Request:
Retype all of the data. Every line must match exactly.

Supplied information:
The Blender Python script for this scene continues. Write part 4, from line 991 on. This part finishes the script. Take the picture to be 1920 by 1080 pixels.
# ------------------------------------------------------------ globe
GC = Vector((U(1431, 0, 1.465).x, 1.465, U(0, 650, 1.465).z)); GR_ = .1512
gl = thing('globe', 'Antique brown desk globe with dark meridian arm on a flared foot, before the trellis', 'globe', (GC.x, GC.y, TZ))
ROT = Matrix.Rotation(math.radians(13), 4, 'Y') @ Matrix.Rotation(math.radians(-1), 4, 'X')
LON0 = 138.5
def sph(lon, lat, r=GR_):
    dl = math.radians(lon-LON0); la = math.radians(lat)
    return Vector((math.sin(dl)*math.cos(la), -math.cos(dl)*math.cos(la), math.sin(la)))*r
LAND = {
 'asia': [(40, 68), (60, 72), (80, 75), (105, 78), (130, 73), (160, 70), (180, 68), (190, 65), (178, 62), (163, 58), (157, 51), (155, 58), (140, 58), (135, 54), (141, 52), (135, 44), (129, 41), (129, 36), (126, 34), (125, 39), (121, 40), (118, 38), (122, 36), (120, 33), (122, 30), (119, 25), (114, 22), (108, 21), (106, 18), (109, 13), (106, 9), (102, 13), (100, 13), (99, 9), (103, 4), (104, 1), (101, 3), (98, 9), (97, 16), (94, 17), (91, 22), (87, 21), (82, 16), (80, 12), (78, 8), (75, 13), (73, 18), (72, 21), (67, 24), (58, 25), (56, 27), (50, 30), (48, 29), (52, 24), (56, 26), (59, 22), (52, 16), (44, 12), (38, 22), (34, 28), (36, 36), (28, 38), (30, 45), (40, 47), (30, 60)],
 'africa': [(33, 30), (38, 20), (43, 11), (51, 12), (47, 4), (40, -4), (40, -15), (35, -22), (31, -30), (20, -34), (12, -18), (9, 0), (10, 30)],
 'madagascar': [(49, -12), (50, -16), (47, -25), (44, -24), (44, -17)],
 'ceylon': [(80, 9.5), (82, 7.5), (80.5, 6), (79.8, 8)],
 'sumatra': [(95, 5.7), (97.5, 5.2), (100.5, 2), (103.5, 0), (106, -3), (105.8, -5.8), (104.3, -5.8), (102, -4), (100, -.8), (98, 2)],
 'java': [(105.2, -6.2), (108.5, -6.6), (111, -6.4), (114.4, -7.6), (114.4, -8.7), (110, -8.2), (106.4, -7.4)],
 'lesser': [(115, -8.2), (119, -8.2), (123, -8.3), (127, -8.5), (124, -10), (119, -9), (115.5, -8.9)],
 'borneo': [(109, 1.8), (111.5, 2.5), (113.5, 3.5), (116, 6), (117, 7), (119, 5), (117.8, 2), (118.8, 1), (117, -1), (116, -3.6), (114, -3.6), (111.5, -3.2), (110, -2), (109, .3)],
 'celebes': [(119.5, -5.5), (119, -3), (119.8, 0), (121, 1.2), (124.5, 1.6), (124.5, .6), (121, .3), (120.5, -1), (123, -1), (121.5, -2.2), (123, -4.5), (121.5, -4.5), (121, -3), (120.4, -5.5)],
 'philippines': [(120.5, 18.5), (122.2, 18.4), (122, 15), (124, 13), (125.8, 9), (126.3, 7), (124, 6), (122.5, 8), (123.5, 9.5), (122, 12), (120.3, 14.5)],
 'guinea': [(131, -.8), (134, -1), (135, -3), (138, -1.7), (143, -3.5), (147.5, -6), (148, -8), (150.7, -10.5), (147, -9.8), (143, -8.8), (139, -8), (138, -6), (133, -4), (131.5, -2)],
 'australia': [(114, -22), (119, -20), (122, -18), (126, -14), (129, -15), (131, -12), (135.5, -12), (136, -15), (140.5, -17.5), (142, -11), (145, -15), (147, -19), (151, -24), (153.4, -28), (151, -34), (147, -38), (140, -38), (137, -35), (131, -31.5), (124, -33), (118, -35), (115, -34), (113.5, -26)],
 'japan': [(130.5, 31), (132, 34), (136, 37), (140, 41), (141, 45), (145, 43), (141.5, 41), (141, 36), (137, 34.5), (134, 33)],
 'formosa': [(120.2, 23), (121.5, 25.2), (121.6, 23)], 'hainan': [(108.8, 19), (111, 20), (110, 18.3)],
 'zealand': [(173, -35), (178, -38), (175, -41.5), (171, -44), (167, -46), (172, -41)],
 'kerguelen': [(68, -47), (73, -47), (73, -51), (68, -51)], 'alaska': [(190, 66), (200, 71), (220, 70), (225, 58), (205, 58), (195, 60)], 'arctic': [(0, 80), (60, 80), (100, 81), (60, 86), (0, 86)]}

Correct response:
The Blender Python script for this scene continues. Write part 4, from line 991 on. This part finishes the script. Take the picture to be 1920 by 1080 pixels.
# ------------------------------------------------------------ globe
GC = Vector((U(1431, 0, 1.465).x, 1.465, U(0, 650, 1.465).z)); GR_ = .1512
gl = thing('globe', 'Antique brown desk globe with dark meridian arm on a flared foot, before the trellis', 'globe', (GC.x, GC.y, TZ))
ROT = Matrix.Rotation(math.radians(13), 4, 'Y') @ Matrix.Rotation(math.radians(-1), 4, 'X')
LON0 = 138.5
def sph(lon, lat, r=GR_):
    dl = math.radians(lon-LON0); la = math.radians(lat)
    return Vector((math.sin(dl)*math.cos(la), -math.cos(dl)*math.cos(la), math.sin(la)))*r
LAND = {
 'asia': [(40, 68), (60, 72), (80, 75), (105, 78), (130, 73), (160, 70), (180, 68), (190, 65), (178, 62), (163, 58), (157, 51), (155, 58), (140, 58), (135, 54), (141, 52), (135, 44), (129, 41), (129, 36), (126, 34), (125, 39), (121, 40), (118, 38), (122, 36), (120, 33), (122, 30), (119, 25), (114, 22), (108, 21), (106, 18), (109, 13), (106, 9), (102, 13), (100, 13), (99, 9), (103, 4), (104, 1), (101, 3), (98, 9), (97, 16), (94, 17), (91, 22), (87, 21), (82, 16), (80, 12), (78, 8), (75, 13), (73, 18), (72, 21), (67, 24), (58, 25), (56, 27), (50, 30), (48, 29), (52, 24), (56, 26), (59, 22), (52, 16), (44, 12), (38, 22), (34, 28), (36, 36), (28, 38), (30, 45), (40, 47), (30, 60)],
 'africa': [(33, 30), (38, 20), (43, 11), (51, 12), (47, 4), (40, -4), (40, -15), (35, -22), (31, -30), (20, -34), (12, -18), (9, 0), (10, 30)],
 'madagascar': [(49, -12), (50, -16), (47, -25), (44, -24), (44, -17)],
 'ceylon': [(80, 9.5), (82, 7.5), (80.5, 6), (79.8, 8)],
 'sumatra': [(95, 5.7), (97.5, 5.2), (100.5, 2), (103.5, 0), (106, -3), (105.8, -5.8), (104.3, -5.8), (102, -4), (100, -.8), (98, 2)],
 'java': [(105.2, -6.2), (108.5, -6.6), (111, -6.4), (114.4, -7.6), (114.4, -8.7), (110, -8.2), (106.4, -7.4)],
 'lesser': [(115, -8.2), (119, -8.2), (123, -8.3), (127, -8.5), (124, -10), (119, -9), (115.5, -8.9)],
 'borneo': [(109, 1.8), (111.5, 2.5), (113.5, 3.5), (116, 6), (117, 7), (119, 5), (117.8, 2), (118.8, 1), (117, -1), (116, -3.6), (114, -3.6), (111.5, -3.2), (110, -2), (109, .3)],
 'celebes': [(119.5, -5.5), (119, -3), (119.8, 0), (121, 1.2), (124.5, 1.6), (124.5, .6), (121, .3), (120.5, -1), (123, -1), (121.5, -2.2), (123, -4.5), (121.5, -4.5), (121, -3), (120.4, -5.5)],
 'philippines': [(120.5, 18.5), (122.2, 18.4), (122, 15), (124, 13), (125.8, 9), (126.3, 7), (124, 6), (122.5, 8), (123.5, 9.5), (122, 12), (120.3, 14.5)],
 'guinea': [(131, -.8), (134, -1), (135, -3), (138, -1.7), (143, -3.5), (147.5, -6), (148, -8), (150.7, -10.5), (147, -9.8), (143, -8.8), (139, -8), (138, -6), (133, -4), (131.5, -2)],
 'australia': [(114, -22), (119, -20), (122, -18), (126, -14), (129, -15), (131, -12), (135.5, -12), (136, -15), (140.5, -17.5), (142, -11), (145, -15), (147, -19), (151, -24), (153.4, -28), (151, -34), (147, -38), (140, -38), (137, -35), (131, -31.5), (124, -33), (118, -35), (115, -34), (113.5, -26)],
 'japan': [(130.5, 31), (132, 34), (136, 37), (140, 41), (141, 45), (145, 43), (141.5, 41), (141, 36), (137, 34.5), (134, 33)],
 'formosa': [(120.2, 23), (121.5, 25.2), (121.6, 23)], 'hainan': [(108.8, 19), (111, 20), (110, 18.3)],
 'zealand': [(173, -35), (178, -38), (175, -41.5), (171, -44), (167, -46), (172, -41)],
 'kerguelen': [(68, -47), (73, -47), (73, -51), (68, -51)], 'alaska': [(190, 66), (200, 71), (220, 70), (225, 58), (205, 58), (195, 60)], 'arctic': [(0, 80), (60, 80), (100, 81), (60, 86), (0, 86)]}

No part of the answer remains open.